Hi,
I cant understand about the continuous random var and its range. It says that measurable values are called continuous values. For example length, and time are continuous variables, why? For instance time is 4s why its a continuous var. Why we need a range for saying that time is 4s. Same is true with height. Why range is necessary fro height?

Please guide me.

Zulfi.

 

Hi,
Kindly read the 'range' as 'interval' because Range is associated with all measurable quantities.Sorry about that.

Zulfi.

 

Because time and height are not exact quantities. When you measure your height and claim it could take on any value within a continuous range. You might say that it is 70 inches, but it almost certainly is not exactly 70 inches. It could really be 70.10849328547378567267666365056 inches or 69.9371367506730129 inches.

 

Another way of looking at it is that the probability that your height is any one specific value is infinitesimally small. If you say that you are 70 inches then I would be willing to bet you my entire life savings that you are wrong. Instead, we have to talk about the probability that your height lies somewhere within some interval. So we might say that there is a 90% probability that your height lies between 69.5" and 70.5" or a 99.99% probability that it is between 69" and 71" or a 10% probability that it is between 69.9" and 70.1".

 

Another way of looking at it is that the probability that your height is any one specific value is infinitesimally small. If you say that you are 70 inches then I would be willing to bet you my entire life savings that you are wrong. Instead, we have to talk about the probability that your height lies somewhere within some interval. So we might say that there is a 90% probability that your height lies between 69.5" and 70.5" or a 99.99% probability that it is between 69" and 71" or a 10% probability that it is between 69.9" and 70.1".

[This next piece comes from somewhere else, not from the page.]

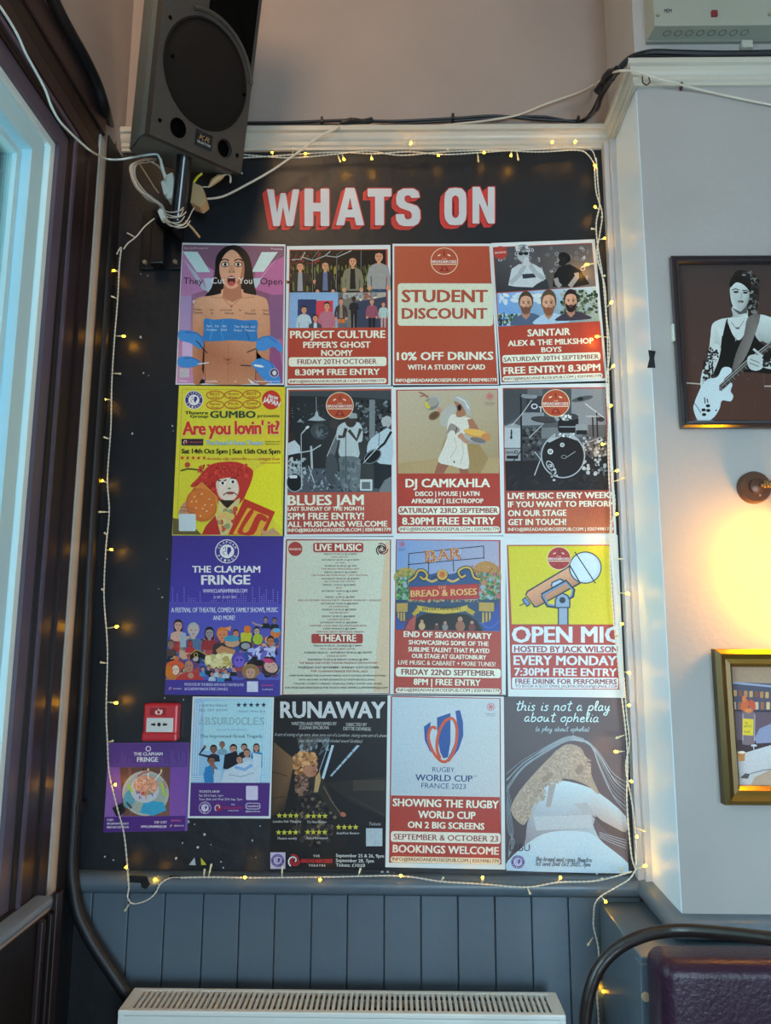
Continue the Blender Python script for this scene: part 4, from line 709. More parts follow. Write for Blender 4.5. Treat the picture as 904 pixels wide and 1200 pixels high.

So there is a + - error in our measurements and to incorporate that error we say that continuous variables are associated with an interval.

Zulfi.

 

So there is a + - error in our measurements and to incorporate that error we say that continuous variables are associated with an interval.

Zulfi.

That's a big aspect of it, but even without measurement errors, a random variable that represents a measurable quantity can take on ANY value for that quantity.

 

That's a big aspect of it, but even without measurement errors, a random variable that represents a measurable quantity can take on ANY value for that quantity.

==
Hi,
But the probability of continuous variable is zero.

Zulfi.

 

==
Hi,
But the probability of continuous variable is zero.

Zulfi.

The probability of it taking on a specific value is infinitesimally small -- I've already stated that. Consider that you know that the length of an object is about midway between 1.2 m and 1.3 m. You know that it actually is one specific length (at least at any moment in time), but no matter how tightly you narrow down the limits, there are an infinite number of lengths that it could be within that interval, so the odds that it is any particular one of them approaches zero. For instance, what is the likelihood that the length is exactly 1.2498002911382741934822198301933759371? You could safely bet your entire life's savings that it is NOT exactly that length and feel very confident in your bet, right?